Даже на физическом уровне возможности самосовершенствования представлялись мне невероятно запутанными. Я читал в рекламном журнале имена известных людей, которые были вегетарианцами. «Вегетарианцы?» Неужели это действительно так хорошо и вообще возможно — не употреблять мяса? Я прочитал еще где-то, что белая мука вредна для здоровья. «Белая мука?» До сих пор в моем представлении самым сбалансированным питанием был гамбургер на белой, сдобной булочке, украшенный тонким ломтиком помидора и мягким листиком салата. Теперь оказалось, что даже по вопросу о питании существовало множество различных мнений.
Наконец, смущенный множеством вариантов выбора, я решил, что есть лишь один путь для избавления от моих недостатков: Бог. Я должен позволить Ему руководить моей жизнью. Я должен отказаться от поиска мирских решений и определения его в терминах человеческих отношений.
Но как быть с планами стать драматургом? О чем в конце концов я бы писал? Мог ли я, ничего не зная, сказать что-либо стоящее другим? Какое-то время я вводил себя в заблуждение, полагая, что если напишу вещи с загадочными сообщениями, то они будут поняты другими, даже если сам не пойму их. Но теперь я понял, что в этом подходе, обычном среди писателей, я не был честен.
Нет, я должен вовсе отказаться от писательства. Я должен отказаться от планов наводнить мир своим невежеством. Безусловно, из сострадания к людям, я должен оставить попытки помочь им. Я должен отвергнуть их мир, их интересы, привязанности, стремления и мирские дела. Я должен искать Бога в пустыне, в горах, в полном одиночестве.
Я стану отшельником.
Но что я надеялся найти, приняв такое решение? Душевное спокойствие? Внутреннюю силу, может быть? Немного счастья?
С легкой грустью я подумал: счастье! Я вспоминал светлое счастье своего детства, утраченное в кажущейся искушенности своей юности. Найду ли я его снова? Лишь в случае, думал я, если стану простым, как ребенок Только если откажусь от избыточной интеллектуальности и стану совершенно открытым для любви Бога.

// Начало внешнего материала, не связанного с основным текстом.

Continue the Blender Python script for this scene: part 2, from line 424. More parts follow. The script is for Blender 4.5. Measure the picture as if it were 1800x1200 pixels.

Некоторое время я продолжал размышлять таким образом, но новое сомнение охватило меня: не теряю ли я разум? Кто слышал о человеке, действительно ищущем Бога? Кто слышал о человеке, общающемся с Ним? Не стал ли я лунатиком, мечтая о сияющих тропах, на которые никогда прежде не ступала нога человека? Я ничего пока не знал о жизни святых. Я слышал, что о них писали как о людях, которые жили ближе к Богу, но у меня сложилось впечатление, что они были не более чем обычными добрыми людьми, которые проходили, улыбаясь детям, совершая добрые дела, произнося тихим голосом: «Мир Вам!» (или иную благочестивую формулу) всем, кто бы ни встречался на их пути. Какой демон самонадеянности овладевал мной, позволяя мечтать об успехе в поиске Бога? Несомненно, я сходил с ума!
И все же, даже если это было сумасшествием, не было ли оно более утешительным состоянием, чем похваляющийся «святостью» мир? Ведь такое сумасшествие обещало надежду, мир и счастье в мире конфликтов и войн, в мире страданий, цинизма и разбитых надежд.
Я не знал, как сделать первый шаг в сторону Бога, но страстное стремление к Нему превратилось почти в состояние одержимости.
Куда пойти? К кому обратиться за советом? Религиозные люди, которых я встречал, монахи и священники, казалось, погрязли в невежестве так же, как и я.
Может быть, я обнаружу в Священном Писании ту мудрость, которую те люди проглядели? По крайней мере, я должен попытаться.